▸ Stated problem
Give back exactly the lines from the beginning of the listing below to the line holding "bg.inputs['Strength'].default_value = 0.23", both ends included; the pictures stay out.

§

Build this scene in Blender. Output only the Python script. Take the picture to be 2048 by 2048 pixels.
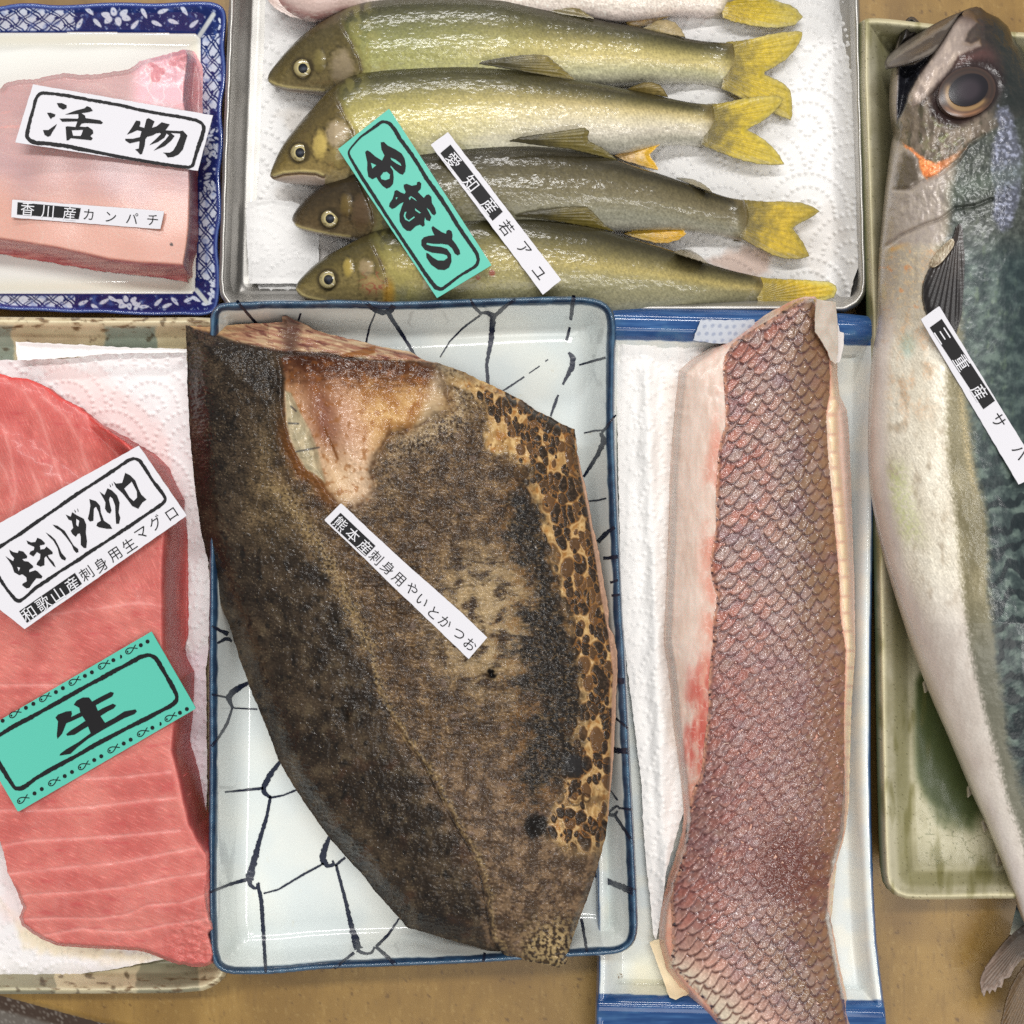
import bpy, math, random
import numpy as np
from mathutils import Vector
from mathutils.geometry import tessellate_polygon

for o in list(bpy.data.objects):
    bpy.data.objects.remove(o, do_unlink=True)
SC = bpy.context.scene
COL = SC.collection

# ------------------------------------------------------------------ camera
PX = 0.0002            # one photograph pixel at counter level, in metres
H = 0.44               # lens height over the counter
cam = bpy.data.cameras.new('camera')
cam_o = bpy.data.objects.new('camera', cam)
COL.objects.link(cam_o)
cam_o.location = (0, 0, H)
cam.sensor_width = 36.0
cam.lens = 18.0 / (1024 * PX / H)
cam.clip_start = 0.01
cam.clip_end = 20.0
SC.camera = cam_o

# ------------------------------------------------------------------ world, lamps, exposure
world = bpy.data.worlds.new('World')
SC.world = world
world.use_nodes = True
bg = world.node_tree.nodes['Background']
bg.inputs['Color'].default_value = (0.95, 0.98, 1.0, 1)
bg.inputs['Strength'].default_value = 0.23

def lamp(name, loc, target, sx, sy, power, color):
    l = bpy.data.lights.new(name, 'AREA')
    l.shape = 'RECTANGLE'; l.size = sx; l.size_y = sy
    l.energy = power; l.color = color
    o = bpy.data.objects.new(name, l)
    o.location = loc
    d = Vector(target) - Vector(loc)
    o.rotation_euler = d.to_track_quat('-Z', 'Y').to_euler()
    COL.objects.link(o)
    return o

lamp('overhead_tube_lamp', (-0.05, 0.62, 1.45), (0, 0, 0), 1.3, 0.09, 15.0, (1.0, 0.99, 0.97))
lamp('side_tube_lamp', (-0.25, 1.75, 1.05), (0, 0, 0), 1.6, 0.12, 17.5, (1.0, 0.98, 0.96))
lamp('right_tube_lamp', (0.62, -0.50, 1.35), (0.05, -0.1, 0), 0.08, 2.2, 11.0, (1.0, 0.98, 0.95))
lamp('rear_fill_lamp', (0.05, -1.15, 1.5), (0, 0, 0), 1.2, 0.7, 7.0, (1.0, 0.97, 0.92))

SC.view_settings.view_transform = 'Standard'
SC.view_settings.look = 'None'
SC.view_settings.exposure = 0.0
SC.view_settings.gamma = 1.0
SC.view_settings.use_curve_mapping = False
SC.render.engine = 'CYCLES'
SC.cycles.use_denoising = False
SC.cycles.max_bounces = 6
SC.cycles.sample_clamp_indirect = 2.0
SC.cycles.use_adaptive_sampling = False
SC.cycles.caustics_reflective = False
SC.cycles.caustics_refractive = False

# ------------------------------------------------------------------ geometry helpers
ZOOM = {'A': (0, 0, .36232), 'B': (450, 0, .36232), 'C': (1050, 0, .36232), 'D': (1548, 0, .36232),
        'E': (0, 600, .36232), 'F': (0, 1300, .38716), 'G': (350, 580, .46584), 'H': (350, 1248, .49172),
        'I': (1150, 560, .38302), 'J': (1150, 1300, .38716), 'K': (1648, 600, .36232), 'L': (1648, 1300, .38716),
        'a': (20, 160, .21739), 'b': (670, 210, .20189), 'c': (0, 880, .20186), 'd': (0, 1250, .20704),
        'e': (850, 250, .17599), 'f': (640, 1000, .17598), 'g': (1740, 0, .20699), 'h': (0, 0, .2381),
        'N': (0, 0, 1.0)}

def Z(k, *pts):
    ox, oy, s = ZOOM[k]
    if len(pts) == 1 and isinstance(pts[0], list):
        pts = pts[0]
    return [(ox + x * s, oy + y * s) for x, y in pts]

def P(u, v, zmm):
    k = (H - zmm * .001) / H
    return (u - 1024) * PX * k, (1024 - v) * PX * k, zmm * .001

def lin(c):
    c = np.asarray(c, dtype=np.float64) / 255.0
    return np.where(c <= .04045, c / 12.92, ((c + .055) / 1.055) ** 2.4)

def sm(a, b, x):
    t = np.clip((x - a) / (b - a), 0, 1)
    return t * t * (3 - 2 * t)

def mix(a, b, t):
    t = np.asarray(t)
    if t.ndim == 1:
        t = t[:, None]
    return np.asarray(a) * (1 - t) + np.asarray(b) * t

def full(U, c):
    return np.tile(np.asarray(c, dtype=np.float64), (len(U), 1))

def _hash(ix, iy, seed):
    h = (ix.astype(np.int64) * 374761393 + iy.astype(np.int64) * 668265263 + seed * 974634777) & 0xffffffff
    h = ((h ^ (h >> 13)) * 1274126177) & 0xffffffff
    h = ((h ^ (h >> 16)) * 2246822519) & 0xffffffff
    return (h ^ (h >> 15)) & 0xffffffff

def perlin(x, y, seed=0):
    xi = np.floor(x); yi = np.floor(y)
    fx = x - xi; fy = y - yi
    def g(i, j):
        a = _hash(xi + i, yi + j, seed) * (2 * math.pi / 4294967296.0)
        return np.cos(a) * (fx - i) + np.sin(a) * (fy - j)
    u = fx * fx * fx * (fx * (fx * 6 - 15) + 10); w = fy * fy * fy * (fy * (fy * 6 - 15) + 10)
    return ((g(0, 0) * (1 - u) + g(1, 0) * u) * (1 - w) + (g(0, 1) * (1 - u) + g(1, 1) * u) * w) * 1.5

def fbm(x, y, o=4, seed=0, gain=.5):
    s = 0; a = 1; n = 0
    for k in range(o):
        s = s + a * perlin(x * 2 ** k + 17.3 * k, y * 2 ** k - 9.1 * k, seed + k)
        n += a; a *= gain
    return s / n

def voro(x, y, seed=0, jit=1.0, stag=0.0):
    """F1, F2, id in 0..1 and the vector to the nearest point"""
    yi = np.floor(y)
    F1 = np.full(x.shape, 9e9); F2 = np.full(x.shape, 9e9); ID = np.zeros(x.shape)
    VX = np.zeros(x.shape); VY = np.zeros(x.shape)
    for dj in (-1, 0, 1):
        cy = yi + dj
        off = stag * (np.mod(cy, 2))
        xi = np.floor(x - off)
        for di in (-1, 0, 1):
            cx = xi + di
            h1 = _hash(cx, cy, seed) / 4294967296.0
            h2 = _hash(cx, cy, seed + 77) / 4294967296.0
            px = cx + off + .5 + (h1 - .5) * jit; py = cy + .5 + (h2 - .5) * jit
            d = np.hypot(px - x, py - y)
            near = d < F1
            F2 = np.where(near, F1, np.minimum(F2, d))
            F1 = np.where(near, d, F1)
            ID = np.where(near, _hash(cx, cy, seed + 5) / 4294967296.0, ID)
            VX = np.where(near, x - px, VX); VY = np.where(near, y - py, VY)
    return F1, F2, ID, VX, VY

def seg_dist(U, V, pts, closed=False):
    """distance to a polyline, nearest point, and run along it 0..1"""
    p = np.asarray(pts, dtype=np.float64)
    if closed:
        p = np.vstack([p, p[:1]])
    ln = np.hypot(*(p[1:] - p[:-1]).T); tot = max(ln.sum(), 1e-9); acc = 0
    best = np.full(U.shape, 9e9); nx = np.zeros(U.shape); ny = np.zeros(U.shape); run = np.zeros(U.shape)
    for (ax, ay), (bx, by), l in zip(p[:-1], p[1:], ln):
        dx, dy = bx - ax, by - ay
        t = np.clip(((U - ax) * dx + (V - ay) * dy) / max(l * l, 1e-12), 0, 1)
        qx, qy = ax + t * dx, ay + t * dy
        d = (U - qx) ** 2 + (V - qy) ** 2
        m = d < best
        best = np.where(m, d, best); nx = np.where(m, qx, nx); ny = np.where(m, qy, ny)
        run = np.where(m, (acc + t * l) / tot, run); acc += l
    return np.sqrt(best), nx, ny, run

def inside(U, V, pts):
    p = np.asarray(pts, dtype=np.float64); q = np.roll(p, -1, 0)
    c = np.zeros(U.shape, bool)
    for (ax, ay), (bx, by) in zip(p, q):
        if ay == by:
            continue
        c ^= ((ay > V) != (by > V)) & (U < (bx - ax) * (V - ay) / (by - ay) + ax)
    return c

def grid_dist(us, vs, poly, k=6, near=1.5):
    """distance to an outline over a whole grid: exact close to the line, interpolated from a coarse grid elsewhere"""
    st = us[1] - us[0]; nx, ny = len(us), len(vs)
    cu = us[0] + st * k * np.arange(nx // k + 2); cv = vs[0] + st * k * np.arange(ny // k + 2)
    CU, CV = np.meshgrid(cu, cv)
    cd = seg_dist(CU.ravel(), CV.ravel(), poly, True)[0].reshape(CU.shape)
    ci = inside(CU.ravel(), CV.ravel(), poly).reshape(CU.shape)
    fx = np.arange(nx) / k; fy = np.arange(ny) / k
    ix = fx.astype(int); iy = fy.astype(int); wx = (fx - ix)[None, :]; wy = (fy - iy)[:, None]
    def at(a, j, i):
        return a[np.ix_(iy + j, ix + i)]
    d = (at(cd, 0, 0) * (1 - wx) + at(cd, 0, 1) * wx) * (1 - wy) + (at(cd, 1, 0) * (1 - wx) + at(cd, 1, 1) * wx) * wy
    ins = at(ci, 0, 0)
    d = d.ravel().copy(); ins = ins.ravel().copy()
    U, V = np.meshgrid(us, vs); U = U.ravel(); V = V.ravel()
    m = d < st * k * near + 6
    qx = U.copy(); qy = V.copy()
    if m.any():
        dd, a, b, _ = seg_dist(U[m], V[m], poly, True)
        d[m] = dd; qx[m] = a; qy[m] = b; ins[m] = inside(U[m], V[m], poly)
    return d, qx, qy, ins

def dist_map(poly, st=3.0):
    """a reusable distance lookup for one outline"""
    p = np.asarray(poly); us = np.arange(p[:, 0].min() - 20, p[:, 0].max() + 20 + st, st); vs = np.arange(p[:, 1].min() - 20, p[:, 1].max() + 20 + st, st)
    d = grid_dist(us, vs, poly)[0].reshape(len(vs), len(us))
    def f(u, v):
        x = np.clip((u - us[0]) / st, 0, len(us) - 1.001); y = np.clip((v - vs[0]) / st, 0, len(vs) - 1.001)
        i = x.astype(int); j = y.astype(int); a = x - i; b = y - j
        return (d[j, i] * (1 - a) + d[j, i + 1] * a) * (1 - b) + (d[j + 1, i] * (1 - a) + d[j + 1, i + 1] * a) * b
    return f

def ridge(x, y, o=3, seed=0):
    """thin bright strands"""
    s = 0; a = 1.0; n = 0
    for k in range(o):
        s = s + a * (1 - np.abs(perlin(x * 2 ** k + 5.1 * k, y * 2 ** k + 3.3 * k, seed + k)) * 2); n += a; a *= .55
    return s / n

def sd(U, V, pts):
    """signed distance, positive inside"""
    p = np.asarray(pts)
    d = seg_dist(U, V, pts, True)[0]
    return np.where(inside(U, V, pts), d, -d)

def lerpx(x, pts):
    p = sorted(pts)
    return np.interp(x, [a for a, b in p], [b for a, b in p])

def smooth_poly(pts, n=2, closed=True):
    p = np.asarray(pts, dtype=np.float64)
    for _ in range(n):
        if closed:
            q = np.roll(p, -1, 0)
            p = np.stack([.75 * p + .25 * q, .25 * p + .75 * q], 1).reshape(-1, 2)
        else:
            q = p[1:]; r = p[:-1]
            m = np.stack([.75 * r + .25 * q, .25 * r + .75 * q], 1).reshape(-1, 2)
            p = np.vstack([p[:1], m, p[-1:]])
    return [tuple(a) for a in p]

def rag(pts, amp, wl, seed=1, closed=True):
    """roughen an outline: resample it and push it along its normal"""
    p = np.asarray(pts, dtype=np.float64)
    if closed:
        p = np.vstack([p, p[:1]])
    out = []; acc = 0
    for a, b in zip(p[:-1], p[1:]):
        l = np.hypot(*(b - a)); n = max(1, int(l / (wl * .3)))
        nrm = np.array([-(b - a)[1], (b - a)[0]]) / max(l, 1e-9)
        for k in range(n):
            s = acc + l * k / n
            w = float(fbm(np.array([s / wl]), np.array([seed * 3.7]), 3, seed)[0])
            out.append(tuple(a + (b - a) * k / n + nrm * w * amp * 2))
        acc += l
    return out

# ------------------------------------------------------------------ objects
REG = {}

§

▸ Exercise answer
Build this scene in Blender. Output only the Python script. Take the picture to be 2048 by 2048 pixels.
import bpy, math, random
import numpy as np
from mathutils import Vector
from mathutils.geometry import tessellate_polygon

for o in list(bpy.data.objects):
    bpy.data.objects.remove(o, do_unlink=True)
SC = bpy.context.scene
COL = SC.collection

# ------------------------------------------------------------------ camera
PX = 0.0002            # one photograph pixel at counter level, in metres
H = 0.44               # lens height over the counter
cam = bpy.data.cameras.new('camera')
cam_o = bpy.data.objects.new('camera', cam)
COL.objects.link(cam_o)
cam_o.location = (0, 0, H)
cam.sensor_width = 36.0
cam.lens = 18.0 / (1024 * PX / H)
cam.clip_start = 0.01
cam.clip_end = 20.0
SC.camera = cam_o

# ------------------------------------------------------------------ world, lamps, exposure
world = bpy.data.worlds.new('World')
SC.world = world
world.use_nodes = True
bg = world.node_tree.nodes['Background']
bg.inputs['Color'].default_value = (0.95, 0.98, 1.0, 1)
bg.inputs['Strength'].default_value = 0.23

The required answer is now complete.